Lagmann Mac Gofraid - King of Man and The Isles

King of Man and The Isles

According to the Chronicle of Man, Lagmann was the eldest of Gofraid Crobán's three sons—Lagmann, Aralt, and Amlaíb. The ancesty of Lagmann's father is uncertain. The chronicle describes Gofraid in Latin as filius Haraldi nigri de ysland, and it is possible that ysland may refer to Iceland. Within the Annals of Tigernach, he is given the Gaelic patronymic mac mic Arailt, which may mean that he was a son, or nephew, of Ímar mac Arailt, King of Dublin (d. 1054). Ímar was a grandson of the celebrated Amlaíb Cuarán, King of Dublin, King of Northumbria (d. 981), who was a member of the powerful Uí Ímair. In 1091, Gofraid won the Kingship of Dublin, and reigned there for about three years. In 1094 he was forced from Dublin, and died the following year of the plague on the Hebridean island of Islay.
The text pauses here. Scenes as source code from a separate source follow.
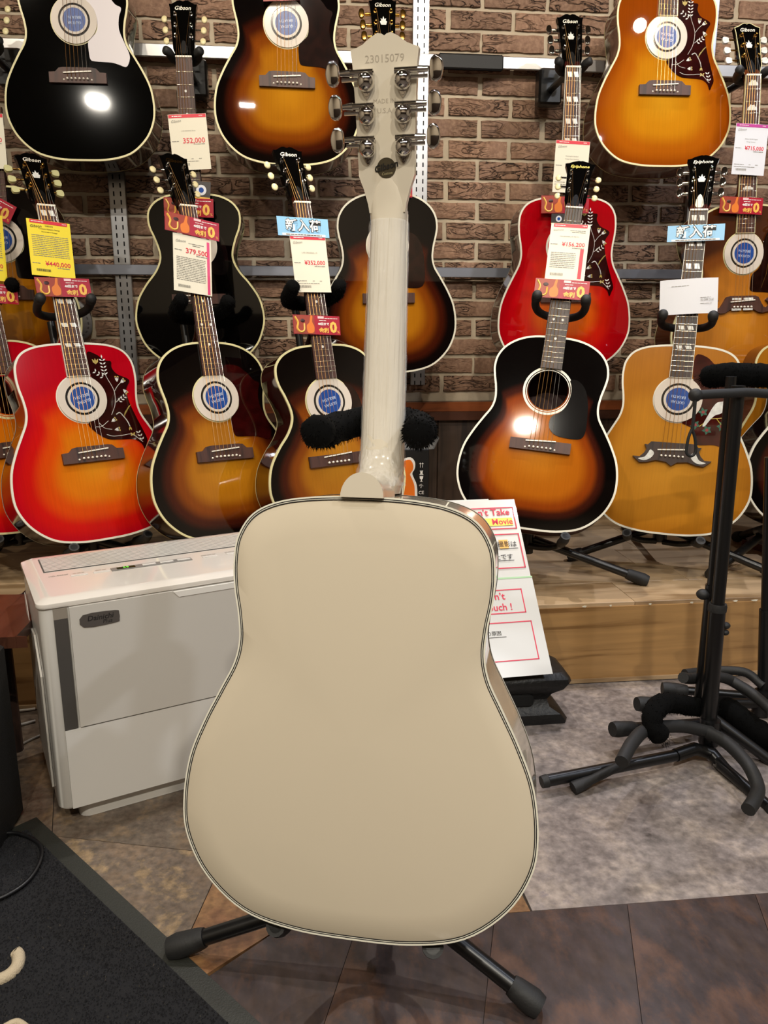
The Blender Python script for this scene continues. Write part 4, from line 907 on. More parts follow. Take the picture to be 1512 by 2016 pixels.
def hanger(key, kind, label, arm=.05):
    M = GM[key]; nut = DIM[kind][0]/1000+.349; c = M @ Vector((0, nut+.004, -.045)); wy = WY-.05
    t = empty('guitar_hanger', (c.x, wy, c.z), label, 'hanger', 'wall hangers'); Ti = t.matrix_world.inverted()
    def L_(p): return tuple(Ti @ (M @ Vector(p)))
    MB().box((-.0, -.02, .012), (.075, .05, .105), bev=.006).obj('mounting_block', M_BLACK, t)
    MB().tube([(0, -.03, .0), L_((0, nut+.004, -.045))], .010, 12).obj('stem', M_BLACK, t)
    for s in (-1, 1):
        MB().tube(sm([L_((0, nut+.002, -.046)), L_((s*.024, nut+.004, -.040)), L_((s*.036, nut+.010, -.018)), L_((s*.040, nut+.014, .004)), L_((s*.052, nut+.018, .014))], 5), [.010]*8+[.012]*9+[.012, .012, .011, .008], 12).obj('padded_arm', M_RUB, t, 60)
hanger('U0', 'slope', 'black wall hanger at the left edge below the cream pegs')
hanger('U2', 'small', 'black wall hanger holding the small black guitar')
hanger('U4', 'slope', 'wall hanger behind the white headstock')
hanger('U5', 'dread', 'black wall hanger holding the red guitar')
hanger('U7', 'jumbo', 'black wall hanger holding the jumbo guitar at far right')
hanger('U1', 'slope', 'wall hanger of the black guitar with white pickguard, above the frame')
hanger('U3', 'slope', 'wall hanger of the high brown sunburst guitar, above the frame')
hanger('U6', 'dread', 'wall hanger of the honey-coloured guitar, above the frame')

def floor_stand(key, kind, label, zf=.214, yoke_u=.60, furry=False, feet=None, flip=False, seed=1, yz=-.030, group=None, hubw=-.16, spread=.30):
    M = gmat(G[key]) if key != 'W' else gmat(PW)
    hub = M @ Vector((0, -.015, hubw)); hub.z = zf+.115
    t = empty('guitar_stand', (hub.x, hub.y, zf), label, 'guitar stand', group); Ti = t.matrix_world.inverted()
    def L_(p): return tuple(Ti @ (M @ Vector(p)))
    def W_(p): return tuple(Ti @ Vector(p))
    hb = W_(hub); fwd = (M.to_3x3() @ Vector((0, 0, 1))); fwd.z = 0; fwd.normalize(); sd = Vector((-fwd.y, fwd.x, 0))
    if feet is None: feet = [hub+fwd*spread*.55+sd*spread*.85, hub+fwd*spread*.55-sd*spread*.85, hub-fwd*spread*.8]
    MB().tube([(hb[0], hb[1], hb[2]-.045), (hb[0], hb[1], hb[2]+.03)], .020, 16).obj('hub', M_BLACK, t)
    for f in feet:
        f = Vector((f[0], f[1], zf+.012)); a = Vector(hb); b = Vector(W_(f)); a2 = a.lerp(b, .06); m_ = a.lerp(b, .80)
        lg = MB().tube([tuple(a2), tuple(b)], .0115, 14).obj('leg', M_BLACK, t)
        MB().tube([tuple(a.lerp(b, .84)), tuple(a.lerp(b, .87)), tuple(a.lerp(b, .97)), tuple(b+(b-a).normalized()*.004)], [.0135, .0155, .018, .0155], 14).obj('rubber_foot', M_RUB, lg, 50)
    top = Vector(L_((0, yoke_u, hubw+.02))); k = Vector(hb).lerp(top, .5)
    MB().tube([hb, tuple(k)], .0135, 14).obj('lower_pole', M_BLACK, t); MB().tube([tuple(k), tuple(top)], .0105, 14).obj('upper_pole', M_BLACK, t)
    MB().lathe([(.017, -.02), (.018, 0), (.017, .02)], 16, Matrix.Translation(tuple(k))).obj('collar', M_RUB, t)
    for s in (-1, 1):
        ew = -.035 if key == 'W' else 0
        pth = sm([L_((s*.01, -.03, hubw+.01)), L_((s*.05, -.030, hubw+.03)), L_((s*.085, -.022, -.11)), L_((s*.09, -.016, -.05+ew*.5)), L_((s*.092, -.014, .004+ew)), L_((s*.094, -.004, .022+ew))], 5)
        MB().tube(pth, .0085, 12).obj('body_rest', M_BLACK, t, 60)
        MB().tube(pth[-12:], .0125, 12).obj('rest_pad', M_RUB, t, 60)
    yp = [(-.062, yoke_u+.012, yz+.055), (-.064, yoke_u, yz+.02), (-.052, yoke_u-.004, yz-.02), (-.02, yoke_u-.004, yz-.048), (.02, yoke_u-.004, yz-.048), (.052, yoke_u-.004, yz-.02), (.064, yoke_u, yz+.02), (.062, yoke_u+.012, yz+.055)]
    if key == 'W': yp = [(-.068, yoke_u-.006, yz+.055), (-.068, yoke_u-.004, yz+.02), (-.053, yoke_u+.006, yz-.02), (-.02, yoke_u+.016, yz-.048), (.02, yoke_u+.014, yz-.048), (.044, yoke_u+.006, yz-.02), (.051, yoke_u, yz+.02), (.052, yoke_u-.004, yz+.046)]
    if furry: fur('fur_yoke', [L_(p) for p in yp], .0195 if key == 'W' else .018, t, 1600, seed)
    else:
        P = sm([L_(p) for p in yp], 5); MB().tube(P, [.0115, .0135, .0125]+[.0105]*(len(P)-6)+[.0125, .0135, .0115], 12).obj('rubber_yoke', M_RUB, t, 60)
        for e in (0, -1): MB().sph(tuple(P[e]), .0135, 14, 10).obj('yoke_end', M_RUB, t, 60)
    return t
floor_stand('L0', 'slope', 'black guitar stand with fur yoke at the left edge of the stage', yoke_u=.64, furry=True, seed=2)
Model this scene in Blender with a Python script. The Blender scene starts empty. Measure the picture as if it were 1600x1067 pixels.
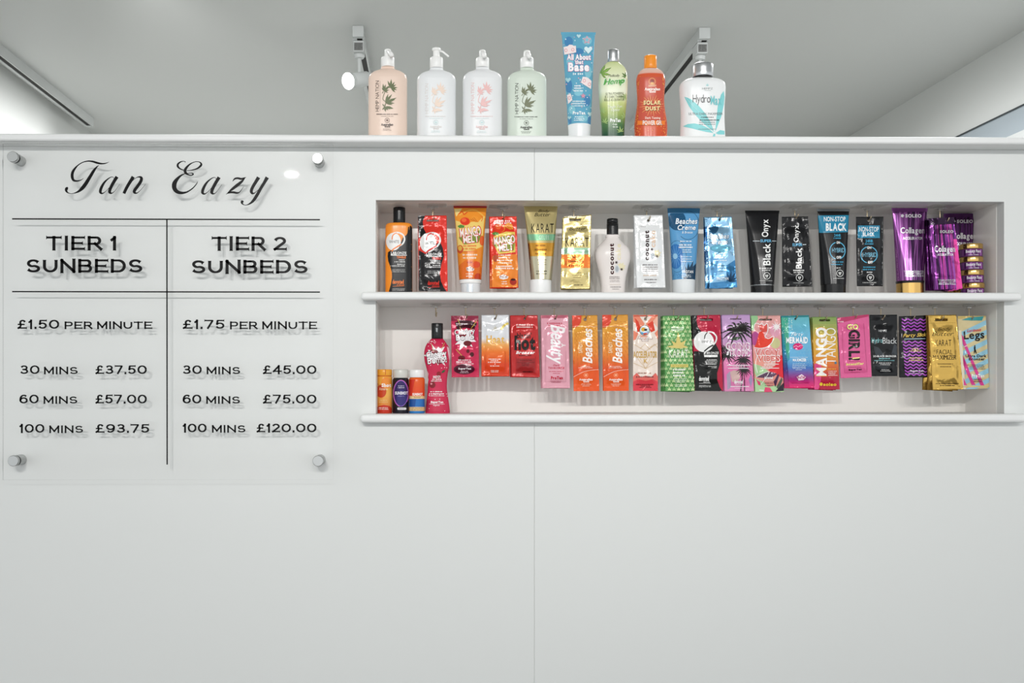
import bpy, bmesh, math, random
from mathutils import Vector, Matrix, noise
from mathutils.geometry import delaunay_2d_cdt

SC = bpy.context.scene
COL = SC.collection
# ------------------------------------------------------------------ camera, world, lights, exposure
FPX = 1600.0                 # focal length in pixels of the 1600x1067 frame
DIST = 1.92                  # camera to partition face (Y = 0)
EYE = 1.40
YAW = 0.015
VPX, VPY = 675.0, 608.0      # where the depth lines of the room meet
CX0 = VPX + FPX * math.tan(YAW)

cam_d = bpy.data.cameras.new('camera')
cam = bpy.data.objects.new('camera', cam_d)
COL.objects.link(cam)
cam.location = (0, -DIST, EYE)
cam.rotation_euler = (math.pi / 2, 0, -YAW)
cam_d.sensor_fit = 'HORIZONTAL'
cam_d.sensor_width = 36.0
cam_d.lens = 36.0 * FPX / 1600.0
cam_d.shift_x = (800.0 - CX0) / 1600.0
cam_d.shift_y = (VPY - 533.5) / 1600.0
cam_d.clip_start = 0.02
SC.camera = cam

w = bpy.data.worlds.new('world')
SC.world = w
w.use_nodes = True
w.node_tree.nodes['Background'].inputs[0].default_value = (0.95, 0.98, 1.0, 1)
w.node_tree.nodes['Background'].inputs[1].default_value = 0.9

SC.view_settings.view_transform = 'Standard'
SC.view_settings.look = 'None'
SC.view_settings.gamma = 1.0
SC.view_settings.use_curve_mapping = False
SC.view_settings.exposure = 0.345


def lamp(name, kind, loc, target, power, size=0.05, color=(1, 0.985, 0.96), angle=60, blend=0.5):
    d = bpy.data.lights.new(name, kind)
    d.energy = power
    d.color = color
    if kind == 'AREA':
        d.shape = 'DISK'
        d.size = size
    else:
        d.shadow_soft_size = size
    if kind == 'SPOT':
        d.spot_size = math.radians(angle)
        d.spot_blend = blend
    o = bpy.data.objects.new(name, d)
    COL.objects.link(o)
    o.location = loc
    v = Vector(target) - Vector(loc)
    o.rotation_euler = v.to_track_quat('-Z', 'Y').to_euler()
    return o


# ceiling lamps of the shop floor behind the camera, aimed at the display
for lx, pw in ((-0.35, 40), (0.20, 35), (0.75, 36), (1.35, 38)):
    lamp('display_spot', 'SPOT', (lx, -3.15, 2.46), (lx * 0.9, 0, 1.86), pw, 0.028, angle=48, blend=1.0)
lamp('ceiling_downlight', 'AREA', (-0.70, -3.25, 2.47), (-0.70, -3.15, 1.47), 38, 0.06)
# unseen fill lamps added to brighten the back room, then the track's wall wash
NEU = (1, 1, 1)
lamp('added_fill_spot', 'SPOT', (-0.75, 0.6, 2.46), (-0.85, 2.5, 1.2), 120, 0.05, NEU, angle=90, blend=1.0)  # added so the rear wall bounces light onto the far ceiling
for lx, ly, pw in ((-0.6, 0.6, 3.5), (0.55, 0.5, 4.5), (1.35, 0.6, 7)):
    lamp('added_fill_disc', 'AREA', (lx, ly, 2.495), (lx, ly, 0), pw, 0.22, NEU)  # added out of view to lift the dark ceiling
lamp('added_fill_spot', 'SPOT', (0.60, 0.55, 2.40), (1.84, 1.60, 1.5), 95, 0.05, NEU, angle=64, blend=1.0)  # added to lighten the far side wall
o = lamp('track_wall_washer', 'AREA', (-1.17, 1.72, 2.325), (-1.46, 1.72, 2.285), 0.37, 0.5, NEU)
o.data.shape = 'RECTANGLE'
o.data.size, o.data.size_y = 0.62, 0.02
o.data.spread = math.radians(75)


def unproj(px, py, Y):
    a = (px - CX0) / FPX
    c, s = math.cos(YAW), math.sin(YAW)
    t = (Y + DIST) / (c - a * s)
    return (t * (s + a * c), EYE + t * (VPY - py) / FPX)


def pscale(Y):
    return (Y + DIST) / FPX


# ------------------------------------------------------------------ materials
def lin(h):
    if not isinstance(h, str):
        return tuple(h)
    h = h.lstrip('#')
    r = []
    for i in (0, 2, 4):
        c = int(h[i:i + 2], 16) / 255.0
        r.append(c / 12.92 if c <= 0.04045 else ((c + 0.055) / 1.055) ** 2.4)
    return tuple(r)


MATS = {}
KIND = {  # roughness, metallic, coat, bump strength, bump scale, specular
    'paint': (0.5, 0, 0, 0.05, 400, .5), 'gloss': (0.25, 0, 0, 0.03, 300, .5), 'satin': (0.42, 0, 0, 0.03, 300, .4), 'plastic': (0.26, 0, 0.05, 0, 1, .3),
    'matte': (0.6, 0, 0, 0, 1, .3), 'foil': (0.16, 0.06, 0.06, 0.6, 48, .26), 'metalfoil': (0.2, 0.75, 0.1, 0.55, 48, .5),
    'tube': (0.2, 0.0, 0.06, 0, 1, .24), 'metaltube': (0.24, 0.6, 0.1, 0, 1, .5), 'metal': (0.2, 1.0, 0, 0, 1, .5),
    'brushed': (0.33, 1.0, 0, 0, 1, .5), 'ink': (0.35, 0, 0, 0, 1, .12), 'wire': (0.3, 0.9, 0, 0, 1, .5),
}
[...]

The chronicle is a somewhat untrustworthy source in the years immediately following Gofraid's death. What is known for certain is that, in 1098, Magnús Óláfsson, King of Norway, led a marauding fleet through the Hebrides and ravaged the islands before reaching the Isle of Man. Whether Lagmann began his reign before Magnús's arrival, or after, is not known for certain, and both possibilities have been advanced by modern scholars. The chronicle states that Lagmann ruled the kingdom seven years after his father's death. Given the dubious nature of the chronicle's dates, it is possible that Lagmann assumed the kingship when his father gained the coveted kingship of Dublin, in 1091. The chronicle next records that Aralt rebelled against Lagmann for a long period of time before being captured, whereupon Lagmann had him emasculated and blinded. If the chronicle is to be believed, Lagmann afterwards repented for the cruelty he had inflicted upon Aralt, and resigned the kingdom before setting off for Jerusalem, where he died. Now, if we assume that Lagmann took power in the year of his father's death and then trust the chronicle when it says that he ruled for seven years after his father's death, then that brings us to 1102. The chronicle then states that Lagmann's brother rebelled for a long period and a stretch of the imagination might let us believe it was for four long years. If Lagmann then repented of his sins and wished to go on crusade he would have ben just in time to join the expedition of Sigurd Of Norway who set off to the Holy Land at this time with a large fleet. Considering that the Isles may at this time have been under Norwegian overlordship, this is perhaps not an entirely unlikely set of events to have transpired. Some historians of the Crusades take this passage to be evidence that Lagmann took part in the First Crusade, which could mean he joined the "Saxon Crusade" that arrived at the Siege of Antioch on March 4 1098.